Both Korea and Taiwan have made semiconductors their core growth engine, but what set them apart was a dense industrial ecosystem. As the gains from the semiconductor boom spread beyond TSMC to thousands of supplier companies, they translated into higher income across businesses and households.
Liu Pei-chen, Director General of the Industrial Economy Database at the Taiwan Institute of Economic Research, emphasized in an interview with Financial News on the 23rd that the key to Taiwan's semiconductor industry contributing to higher real income for the public lies in its region-based cluster effects and high concentration of talent.
He pointed to the industry's distinctive structure: high-paying jobs and engineers' spending power remain in the country, supported by a self-sustaining ecosystem that feeds into private income growth. Around TSMC, companies in design, materials, equipment, and construction have formed an interconnected industrial network, allowing the benefits of the semiconductor boom to spread throughout society.

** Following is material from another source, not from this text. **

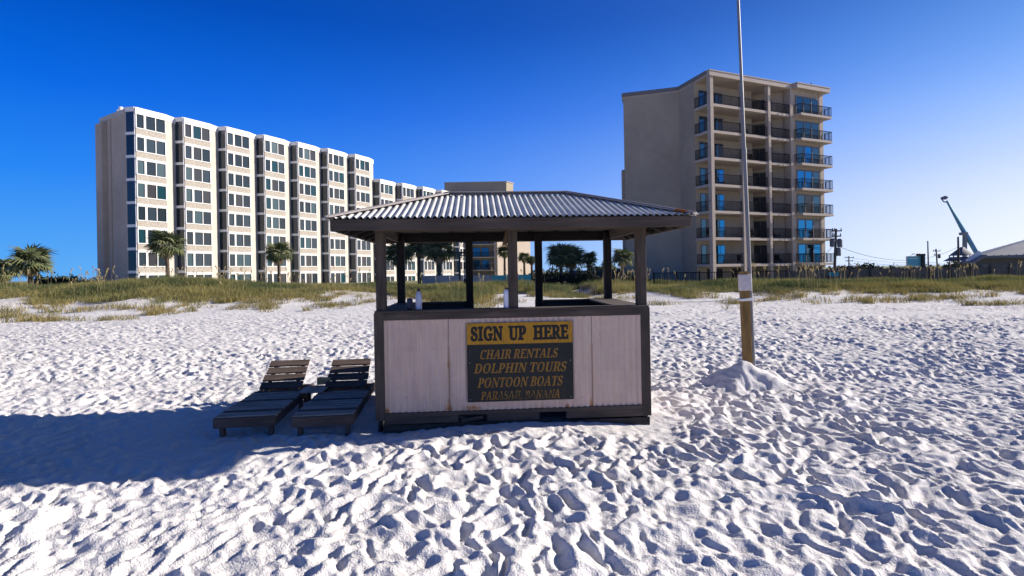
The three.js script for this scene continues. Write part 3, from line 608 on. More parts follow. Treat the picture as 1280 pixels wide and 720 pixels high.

The foundation for this ecosystem is a broad social consensus in Taiwan that views semiconductors as a national security asset. They are seen not merely as a flagship industry, but as a strategic asset tied directly to national survival, often described as the 'Silicon Shield.' One clear example is how quickly lawmakers from both parties move when semiconductor-related bills are involved. Taiwanese politics treats stronger semiconductor competitiveness as a national security issue and advances related policies on a bipartisan basis.
A representative case was the 2023 revision of the National Security Act to block the leakage of core technologies, along with the introduction of Article 10-2 of the Industrial Innovation Statute, known as the 'Taiwan Chips Act.' The main goal is to offer tax credits for advanced process and research and development investments, encouraging semiconductor companies to keep key production facilities and leading-edge processes in Taiwan.
Liu said, "The collective view of semiconductors as a national security asset is what drives the rapid pace of related policy and legislation, including bipartisan agreement in Taiwan's political circles." He added, "On issues such as securing land for semiconductor companies, tax breaks, and regulatory easing, government ministries are effectively operating on a fast track, supporting administrative procedures at the pace of corporate investment."
By contrast, the Yongin Semiconductor Cluster General Industrial Complex, the centerpiece of Korea's K-Semiconductor ecosystem plan, took more than five years to break ground after its announcement in 2019, as water supply issues, transmission line construction, environmental impact assessments, and coordination among local governments all piled up. That is one reason critics say the government must improve its coordination capacity and speed up policy execution.
Warnings are also being raised about an ecosystem overly concentrated in specific areas such as High Bandwidth Memory (HBM) within the AI supply chain. Liu said, "Memory semiconductors are inherently products with very large price volatility depending on the business cycle and supply-demand cycle, and Korea's heavy reliance on this sector makes it vulnerable to sharp economic swings." He added, "HBM is bringing Korea a short-term boom, but unless it secures meaningful market share in advanced foundries and leading-edge processes, the Korean semiconductor industry is likely to remain a 'high-end supporting actor' in the global AI ecosystem."